Have been a teacher for 20-odd years. Currently 0.6FT. Have just seen a post advertised within the LA which really interests me (quite unusual and related to something I'm particularly experienced/interested in). It's teaching related, but the hours are 0.6FT without school hols off. It involves countywide travel to schools and office work.

Has anyone made a similar move? Are you glad you did? Was it hard to adjust?

The pay is identical to my current salary, but without school hols off, it would mean having to pay a lot more for childcare (DC is in a term time only nursery) which worries me. (It also involves a lot of travel with my own car which again could affect me financially).

DP's response was, 'well you usually work half your holidays anyway' but even doing school prep at home in the hols is not the same as having to actually 'turn up', if that makes sense?

I have no doubts about the post itself. It's just the lack of hols, especially with a young DC) and just the unknown of working 'normal' hours. There's also getting my head around working more hours for what will effectively be less pay. I need to balance that against the reward of doing something new and different.

Any advice?

NuffSaidSam Fri 12-May-17 21:31:34

If you don't have the school holidays off then presumably you can choose your holidays for the first time?

You've got the option of finally having a cheap term-time holiday or possibly just taking your holiday in the holidays. Would DH be able to cover some of the childcare too? If so, you could continue with the term-time nursery, possibly.

Would the use of your own car not being reimbursed?

Will it really be more hours when you factor in all the extra work teachers do?

Does it offer any long term advantages over teaching? Promotions/pay rises that sort of thing.

Whatawaytomakealiving Fri 12-May-17 21:34:06

It maybe that even though you don't get school holidays (what holidays anyway with the work we do during them?) there maybe less of a need to be 'in the office' when schools are closed. I worked for an LA and this was the case. School holidays meant time to catch up with paperwork, read plans, write statements. This could be done at home. There were some meeting days but not as many. I didn't actually notice much difference. (But then reflecting on my last 6 week holiday from school, I can't remember having a break except for my week abroad)
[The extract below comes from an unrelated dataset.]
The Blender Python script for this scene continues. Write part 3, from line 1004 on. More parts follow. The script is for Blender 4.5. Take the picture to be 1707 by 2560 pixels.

It would be worth you asking the question?

rollonthesummer Fri 12-May-17 21:36:09

Can you take holidays during term time?

ASauvingnonADay Fri 12-May-17 21:41:25

I once had a school-but-no-holidays job, and I couldn't take holiday in term time, which was quite restrictive. Otherwise all was good.

youarenotkiddingme Fri 12-May-17 21:44:46

I'd consider what the hours involved over a year will be compared to the hours involved in teaching.
It may be less!

When does LO start school? When they do does the childcare cost compare to what you're paying now for term time only if it's wrap around care and holiday clubs?
I'd also look at WFH options during school holidays.

Sometimes quality of life improves with a job change even if financial circumstances remain the same.

1nsanityscatching Fri 12-May-17 21:50:48

Ds works for the LA in a school support role and works school holidays and travels around the County visiting schools. He receives a mileage allowance of I think 49p per mile (could be more now as I'm remembering from a few years back) which is standard for our LA.

Rufus27 Fri 12-May-17 23:05:00

Thanks so much. Lots to think about here that I'd not considered. DS is one so a while til he's at school and DP works really irregular shifts ( no two weeks ever the same) plus he's not allowed holiday in school hols which is annoying. I will call on Monday and find out more.